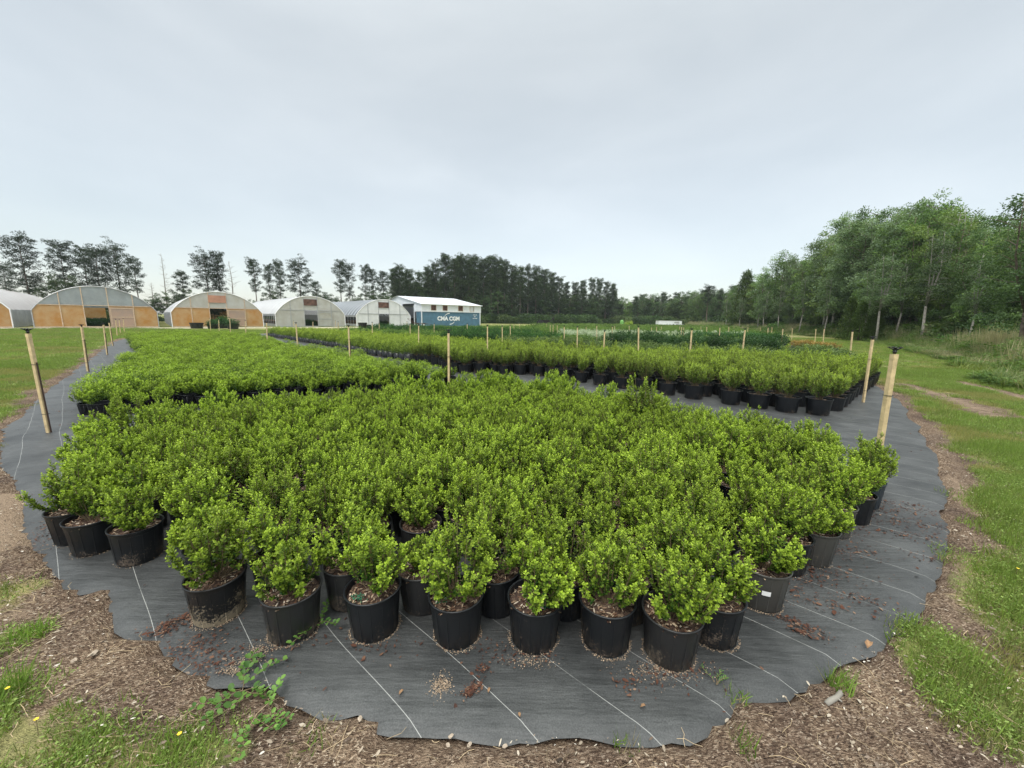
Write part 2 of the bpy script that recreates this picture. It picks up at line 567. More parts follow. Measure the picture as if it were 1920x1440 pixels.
def fabric_mat():
    m, nt, b = mat_base('ground_cloth')
    N, L = nt.nodes.new, nt.links.new
    tc = N('ShaderNodeTexCoord')

    def noise(sc, det=5, rough=0.6, vec=None):
        n = N('ShaderNodeTexNoise'); n.inputs['Scale'].default_value = sc; n.inputs['Detail'].default_value = det
        n.inputs['Roughness'].default_value = rough
        L(vec or tc.outputs['Object'], n.inputs[0]); return n
    rot = N('ShaderNodeMapping'); rot.inputs['Rotation'].default_value = (0, 0, -THREAD_ANG)
    L(tc.outputs['Object'], rot.inputs[0])
    nw = noise(0.7, 1, 0.4)
    sepr = N('ShaderNodeSeparateXYZ'); L(rot.outputs[0], sepr.inputs[0])
    wob = N('ShaderNodeMath'); wob.operation = 'MULTIPLY_ADD'; L(nw.outputs[0], wob.inputs[0]); wob.inputs[1].default_value = 0.10
    L(sepr.outputs[1], wob.inputs[2])
    dv = N('ShaderNodeMath'); dv.operation = 'DIVIDE'; L(wob.outputs[0], dv.inputs[0]); dv.inputs[1].default_value = 0.305
    fr = N('ShaderNodeMath'); fr.operation = 'FRACT'; L(dv.outputs[0], fr.inputs[0])
    s1 = N('ShaderNodeMath'); s1.operation = 'SUBTRACT'; L(fr.outputs[0], s1.inputs[0]); s1.inputs[1].default_value = 0.5
    s2 = N('ShaderNodeMath'); s2.operation = 'ABSOLUTE'; L(s1.outputs[0], s2.inputs[0])
    ln = N('ShaderNodeMapRange'); ln.inputs['From Min'].default_value = 0.002; ln.inputs['From Max'].default_value = 0.0062
    ln.inputs['To Min'].default_value = 1; ln.inputs['To Max'].default_value = 0
    L(s2.outputs[0], ln.inputs[0])
    nbk = noise(5, 5, 0.7)
    brk = N('ShaderNodeMapRange'); brk.inputs['From Min'].default_value = 0.3; brk.inputs['From Max'].default_value = 0.5
    L(nbk.outputs[0], brk.inputs[0])
    lm = N('ShaderNodeMath'); lm.operation = 'MULTIPLY'; L(ln.outputs[0], lm.inputs[0]); L(brk.outputs[0], lm.inputs[1])
    # cloth tone, dust films
    n1 = noise(2.0, 7, 0.65)
    r1 = N('ShaderNodeValToRGB')
    r1.color_ramp.elements[0].position = 0.32; r1.color_ramp.elements[0].color = (0.021, 0.0225, 0.023, 1)
    r1.color_ramp.elements[1].position = 0.70; r1.color_ramp.elements[1].color = (0.070, 0.072, 0.071, 1)
    L(n1.outputs[0], r1.inputs[0])
    nfine = noise(170, 3, 0.7)
    rf = N('ShaderNodeMapRange'); rf.inputs['From Min'].default_value = 0.3; rf.inputs['From Max'].default_value = 0.7; rf.inputs['To Min'].default_value = 0.55; rf.inputs['To Max'].default_value = 1.5
    L(nfine.outputs[0], rf.inputs[0])
    vsc = N('ShaderNodeVectorMath'); vsc.operation = 'SCALE'; L(r1.outputs[0], vsc.inputs[0]); L(rf.outputs[0], vsc.inputs['Scale'])
    nsp = noise(45, 6, 0.8)
    spk = N('ShaderNodeMapRange'); spk.inputs['From Min'].default_value = 0.66; spk.inputs['From Max'].default_value = 0.72
    spk.inputs['To Max'].default_value = 0.8
    L(nsp.outputs[0], spk.inputs[0])
    mx0 = N('ShaderNodeMixRGB'); L(spk.outputs[0], mx0.inputs[0]); L(vsc.outputs[0], mx0.inputs[1]); mx0.inputs[2].default_value = (0.13, 0.10, 0.08, 1)
    mx = N('ShaderNodeMixRGB'); L(lm.outputs[0], mx.inputs[0]); L(mx0.outputs[0], mx.inputs[1]); mx.inputs[2].default_value = (0.33, 0.33, 0.31, 1)
    L(mx.outputs[0], b.inputs['Base Color'])
    b.inputs['Roughness'].default_value = 0.5
    b.inputs['Specular IOR Level'].default_value = 0.5
    # creases running across the threads, weave
    cm = N('ShaderNodeMapping'); cm.inputs['Rotation'].default_value = (0, 0, -THREAD_ANG + 0.06); cm.inputs['Scale'].default_value = (1.0, 6.5, 1)
    L(tc.outputs['Object'], cm.inputs[0])
    nc = noise(1.0, 4, 0.6, cm.outputs[0])
    bp = N('ShaderNodeBump'); bp.inputs['Distance'].default_value = 0.04; bp.inputs['Strength'].default_value = 0.55
    L(nc.outputs[0], bp.inputs['Height'])
    bp2 = N('ShaderNodeBump'); bp2.inputs['Distance'].default_value = 0.002; bp2.inputs['Strength'].default_value = 0.5
    L(nfine.outputs[0], bp2.inputs['Height']); L(bp.outputs[0], bp2.inputs['Normal'])
    L(bp2.outputs[0], b.inputs['Normal'])
    return m


M['ground'] = ground_mat()
M['cloth'] = fabric_mat()


# ------------------------------------------------------------------ vectorised leaves
def rand_unit(n):
    v = rng.normal(size=(n, 3))
    return v / np.linalg.norm(v, axis=1, keepdims=True)


def norm(v):
    return v / (np.linalg.norm(v, axis=1, keepdims=True) + 1e-9)


def leaves(P, D, Nn, Ln, W, col, fold=0.25, shape='fold'):
    """arrays of leaves: base P, direction D, approximate normal Nn -> V, F, C"""
    n = len(P)
    D = norm(D)
    side = norm(np.cross(D, Nn))
    up = np.cross(side, D)
    Ln = np.broadcast_to(np.asarray(Ln, float), (n,))[:, None]
    W = np.broadcast_to(np.asarray(W, float), (n,))[:, None]
    if shape == 'fold':
        tip = P + D * Ln
        a = P + D * Ln * 0.38
        c = P + D * Ln * 0.80
        L1, R1 = a - side * W / 2 + up * W * fold, a + side * W / 2 + up * W * fold
        L2, R2 = c - side * W * 0.40 + up * W * fold, c + side * W * 0.40 + up * W * fold
        V = np.stack([P, R1, R2, tip, L2, L1], axis=1).reshape(-1, 3)
        b = (np.arange(n) * 6)[:, None]
        F = np.concatenate([b + np.array([[0, 1, 2, 3]]), b + np.array([[0, 3, 4, 5]])])
        return V, F, np.repeat(col, 6, axis=0)
    if shape == 'kite':
        m = P + D * Ln * 0.5
        V = np.stack([P, m + side * W / 2, P + D * Ln, m - side * W / 2], axis=1).reshape(-1, 3)
        b = (np.arange(n) * 4)[:, None]
        return V, b + np.array([[0, 1, 2, 3]]), np.repeat(col, 4, axis=0)
    # blade: narrow triangle-ish
    V = np.stack([P - side * W / 2, P + side * W / 2, P + D * Ln], axis=1).reshape(-1, 3)
    b = (np.arange(n) * 3)[:, None]
    return V, b + np.array([[0, 1, 2]]), np.repeat(col, 3, axis=0)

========

• _WRITTEN TASK_: Restate the data word for word from its first line through the line with "tc = N('ShaderNodeTexCoord')", leaving out any picture along the way.

• _WORKED ANSWER_:
Write part 2 of the bpy script that recreates this picture. It picks up at line 567. More parts follow. Measure the picture as if it were 1920x1440 pixels.
def fabric_mat():
    m, nt, b = mat_base('ground_cloth')
    N, L = nt.nodes.new, nt.links.new
    tc = N('ShaderNodeTexCoord')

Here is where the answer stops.